2. Menuju Net Zero Emission (NZE) 2060 atau Lebih Cepat:
Indonesia juga telah berkomitmen untuk mencapai target Net Zero Emission pada tahun 2060 atau lebih cepat. Ini adalah tujuan jangka panjang yang sangat ambisius, yang memerlukan transformasi fundamental di semua sektor ekonomi. Untuk mencapai NZE, Indonesia sedang menyusun strategi jangka panjang rendah karbon dan ketahanan iklim, yang mencakup:

  • Pengembangan peta jalan transisi energi yang masif dari fosil ke energi terbarukan.
  • Inisiatif FOLU Net Sink 2030 sebagai langkah awal yang krusial.
  • Pengembangan teknologi penangkapan karbon dan hidrogen hijau.
  • Peningkatan efisiensi di semua sektor.

3. FOLU Net Sink 2030:
Sebagai bagian integral dari NDC dan NZE, target FOLU Net Sink 2030 adalah inisiatif spesifik yang menargetkan sektor kehutanan dan penggunaan lahan. Ini berarti bahwa pada tahun 2030, sektor FOLU diharapkan dapat menyerap lebih banyak emisi daripada yang dilepaskannya, menjadikannya penyerap karbon bersih.
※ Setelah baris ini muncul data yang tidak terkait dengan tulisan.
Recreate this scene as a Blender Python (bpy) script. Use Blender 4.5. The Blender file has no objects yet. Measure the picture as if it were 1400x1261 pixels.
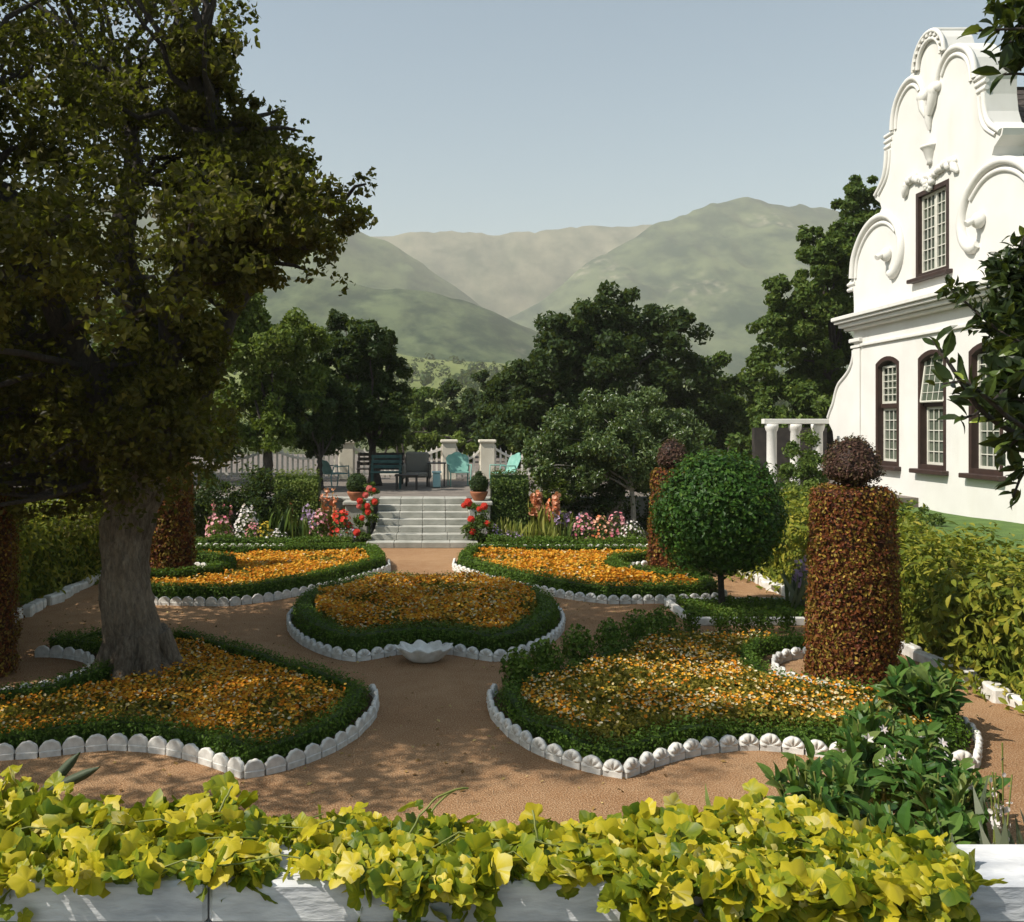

Pencapaian target ini sangat penting mengingat sejarah emisi dari sektor ini dan potensi besar hutan Indonesia dalam mitigasi iklim.

Tantangan dan Peluang

Meskipun upaya dan target yang ditetapkan sangat ambisius, Indonesia menghadapi berbagai tantangan dalam implementasinya:

  • Pendanaan: Transisi menuju ekonomi rendah karbon memerlukan investasi besar, baik dari pemerintah maupun sektor swasta.
  • Teknologi: Keterbatasan akses terhadap teknologi rendah karbon yang canggih dan mahal.
  • Kapasitas Sumber Daya Manusia: Kebutuhan akan tenaga ahli dan terampil di bidang energi terbarukan, pengelolaan lingkungan, dan teknologi hijau.
  • Koordinasi dan Sinkronisasi Kebijakan: Memastikan semua kementerian, lembaga, dan pemerintah daerah bergerak dalam satu visi dan koordinasi yang efektif.
  • Kepentingan Ekonomi: Keseimbangan antara pertumbuhan ekonomi, penciptaan lapangan kerja, dan perlindungan lingkungan.

Namun, di balik tantangan tersebut, terdapat peluang besar:

  • Ekonomi Hijau: Pengembangan sektor energi terbarukan dan industri hijau dapat menciptakan lapangan kerja baru dan mendorong pertumbuhan ekonomi yang berkelanjutan.
  • Investasi: Komitmen iklim yang kuat dapat menarik investasi asing dan domestik di sektor-sektor hijau.
  • Ketahanan Energi: Diversifikasi sumber energi mengurangi ketergantungan pada bahan bakar fosil yang fluktuatif harganya.
  • Kepemimpinan Global: Indonesia dapat memperkuat posisinya sebagai pemimpin regional dan global dalam aksi iklim.

Kesimpulan

Upaya pengurangan emisi karbon dan penetapan target nasional oleh Indonesia merupakan langkah konkret dan krusial dalam menghadapi krisis iklim. Dari revitalisasi sektor kehutanan hingga transisi energi yang ambisius, pemerintah Indonesia telah menunjukkan komitmen yang kuat. Target NDC yang diperbarui dan visi Net Zero Emission 2060 atau lebih cepat adalah bukti keseriusan ini.

Namun, perjalanan menuju bumi lestari ini bukanlah tugas yang mudah. Diperlukan kolaborasi erat antara pemerintah, sektor swasta, akademisi, masyarakat sipil, dan dukungan internasional. Dengan tekad yang kuat, inovasi, investasi yang berkelanjutan, dan partisipasi aktif seluruh elemen bangsa, Indonesia dapat mencapai target-targetnya, mewujudkan pembangunan yang berkelanjutan, dan berkontribusi signifikan pada upaya global untuk menjaga suhu bumi agar tetap dalam batas aman. Masa depan yang lebih hijau, bersih, dan berkelanjutan ada di tangan kita, dan Indonesia siap memainkan perannya secara penuh.